I'm trying to show that, for every $d> 2$, there exists a proper continuous self-map $f$ on $\mathbb{R}^d$ such that $\partial f(\mathbb{R}^d)$ is a sub-manifold of $\mathbb{R}^d$ of positive co-dimension. I feel that the construction should be obvious, but I haven't managed to demonstrate its existence...
Am I wrong in assuming that such a map exists?
What I have in mind: I'm trying to build a map from $\mathbb{R}^d$ to $\mathbb{R}^d - \left\{(x_1,\dots,x_d):\, x_1=\dots = x_{d-1}=0,\, x_d \geq 0 \right\}$ but that's all I've got so far.
Here is an example if you are talking about the topological boundary: define \begin{align} f : \mathbb{R}^n &\longrightarrow \mathbb{R}^n \\ \left(x^1,\ldots,x^n\right) & \longmapsto \left(|x^1|,x^2,\ldots,x^n\right) \end{align} This is a continuous map. One can easily show that it is proper. As a topological statement, $\partial f(\mathbb{R}^n)$ is the subspace $\left\{\left(0,x^2,\ldots,x^n\right) ~|~ \left(x^2,\ldots,x^n \right)\in \mathbb{R}^{n-1}\right\}$ and then is a submanifold of codimension $1$.
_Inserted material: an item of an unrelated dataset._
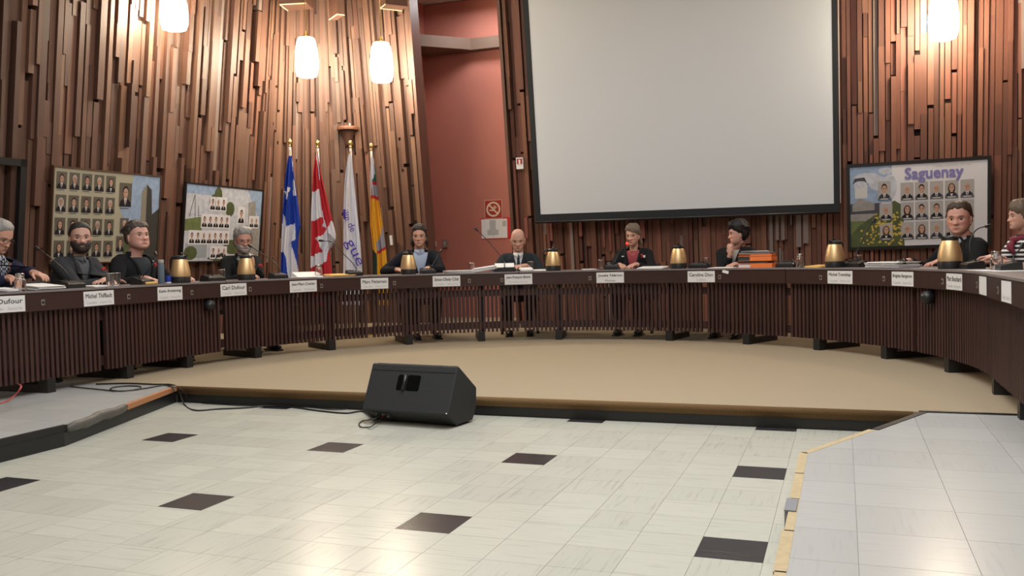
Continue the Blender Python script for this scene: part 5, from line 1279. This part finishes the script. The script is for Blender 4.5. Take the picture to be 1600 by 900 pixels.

If you want $f$ to be injective, and smooth, you can define $f(x^1,x^2,\ldots,x^n) = \left(e^{x^1},x^2,\ldots,x^n\right)$, but $f$ would not be proper.
Notice that, if you require for $f$ to be injective, and for $\partial f(\mathbb{R}^n)$ as the boundary of the manifold $f(\mathbb{R}^n)$, then obviously, the boundary will be empty as $f$ will be an open map, and its image will be boundaryless as a manifold.